Nach dem Ausscheren Georgiens aus der UdSSR erklärte sich das unterdrückte Abchasien, das bereits seit den siebziger Jahren vergeblich die Anerkennung als eigene Unionsrepublik forderte, am 23. Juli 1992 für unabhängig. Im August marschierten georgische Truppen ein, die mit Unterstützung der in Abchasien stationierten russischen Armee und Freiwilligen der Konföderation Kaukasischer Bergvölker zurückgeschlagen werden konnten. Der Krieg endete im Mai 1994 mit einem Waffenstillstand, dessen Einhaltung seitdem von Friedenstruppen der Gemeinschaft Unanhängiger Staaten (GUS) und Beobachtern der United Nations Mission in Georgia (UNOMIG) überwacht wird.

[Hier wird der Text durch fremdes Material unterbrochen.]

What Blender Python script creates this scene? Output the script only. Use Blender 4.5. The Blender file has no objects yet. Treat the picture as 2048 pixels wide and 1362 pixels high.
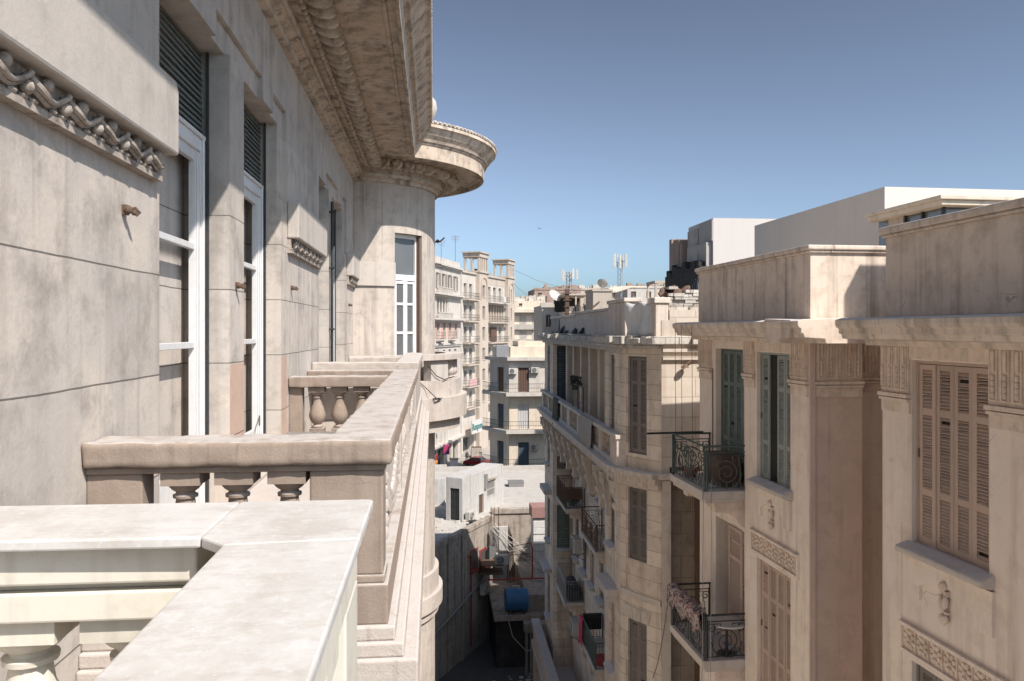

Nicht einigen konnten sich die Konfliktparteien über den Status Abchasiens und über die Rückkehr der etwa 250 000 Georgier, die von den abchasischen Freischärlern vertrieben worden waren. Gefährdet wurde der Waffenstillstand immer wieder durch Guerillamilizen georgischer Flüchtlinge, die sich zur Rückeroberung ihrer Heimat in der abchasischen Region Gali formierten. Die nach der Machtübernahme Saakaschwillis in Georgien ohnehin schon angespanntere Lage verschärfte sich im Herbst 2004, als sich Russland in die abchasischen Präsidentschaftswahlen einschaltete, um mit politischem, wirtschaftlichem und sogar militärischem Druck einen Machtwechsel zu verhindern.

Verhältnis zu Russland

Im Bestreben, seine politische und wirtschaftliche Hegemonie im Kaukasus zu wahren, ist Russlands Verhältnis zu Georgien ambivalent. Zur Destabilisierung des unbotmäßigen Gamsachurdia-Regimes ergriff Moskau in den Nationalitätenkonflikten zunächst offen Partei für die schutzsuchenden abtrünnigen Republiken Südossetien und Abchasien und leistete ihnen Militärhilfe. Nach dem Machtwechsel in Tiflis änderte Russland seine Strategie. Als Gegenleistung für den von Eduard Schewardnadse verkündeten Eintritt in die GUS und die Öffnung seines Landes für russische Militärstützpunkte kam Moskau dem im Zweifrontenkrieg in Bedrängnis geratenen Georgien zur Hilfe und trug wesentlich zum Sieg im Bürgerkrieg bei. Hob der neue westlich orientierte Präsident Georgiens, Michail Saakaschwili, bei seinem Amtsantritt noch ausdrücklich die Notwendigkeit guter Beziehungen zu Moskau hervor, so verfocht er im geopolitischen Einflusskampf in der Region immer mehr die Interessen der USA und ging auf Konfrontation zu Russland. Durch den Kaukasus verlaufen wichtige Öl- und Erdgaspipelines; Georgien ist als Bindeglied zwischen Europa, Zentralasien sowie dem Nahen und Mittleren Osten von enormer strategischer Bedeutung.